Jim McElwain, Central Michigan

With all of the turnover in assistants at Alabama it’s amazing that McElwain served for 4 seasons as Nick Saban’s offensive coordinator. He’s potentially a great pick up for Central Michigan–a school that has been spinning its wheels for a decade and is coming off an 11-loss season. This is still a tough fall from grace for McElwain who was doing not terrible at Florida before crazy friction with the administration led to his firing less than a year and a half ago.

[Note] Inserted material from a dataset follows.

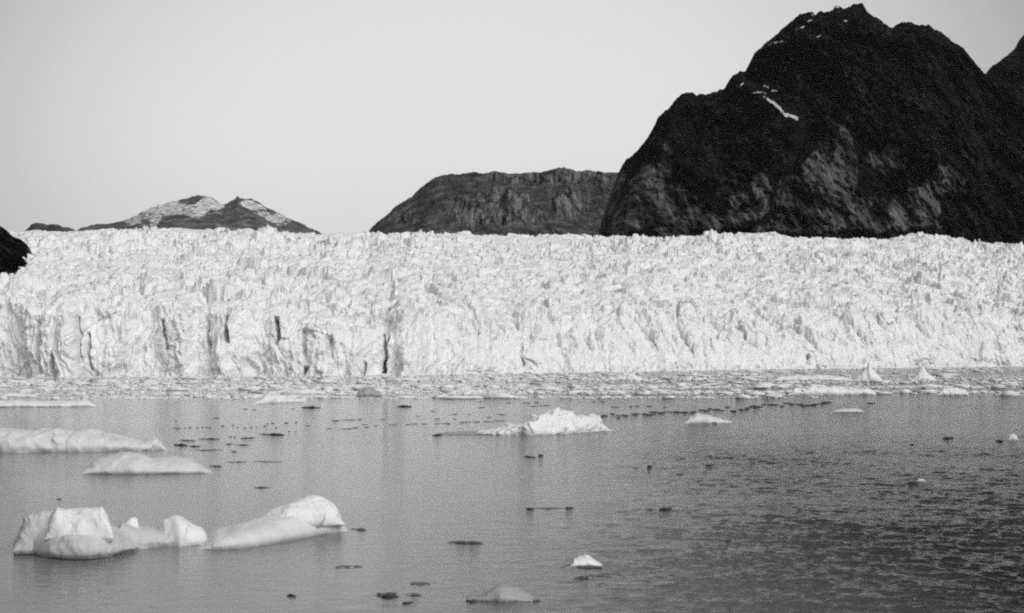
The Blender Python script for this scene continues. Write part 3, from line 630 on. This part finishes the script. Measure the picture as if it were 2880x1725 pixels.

Eyes Bigger than the Stomach

Mel Tucker, Colorado

It was a far too quick 2017-18 pair of seasons for Mike MacIntyre who won 10 games as Walter Camp Coach of the Year in 2016 but was fired recently after a 10-13 finish. It’s a bold move by Colorado who moves on, and while Mel Tucker becomes a first-time head coach, he’s a really high-ceiling hire for a program that has been one of the worst in the Power 5 this century.

The Young Buck

Eliah Drinkwitz, Appalachian State

Coming off successful stints as the offensive coordinator at Boise State and NC State–and still just 35 years old–Drinkwitz could be exactly the right person to keep App State’s recent strong run on the field going. There are a lot of people out there who believe this is the next big, young head coach.

The Others

Matt Wells, Texas Tech
Will Healy, Charlotte
Tyson Helton, Western Kentucky
Walt Bell, UMass
Tom Arth, Akron
Scott Loeffler, Bowling Green
Jake Spavital, Texas State
Chip Lindsey, Troy
Thomas Hammock, Northern Illinois

This a pretty large group of unknown coaches with the exception of Wells who kept the Gary Andersen train running at Utah State for a couple years (19-9), then fell into a pit of sadness for 3 seasons (15-23), before a really super strong 2018 culminating in a 10-2 record. He’ll definitely be a culture change from Kliff Kingsbury.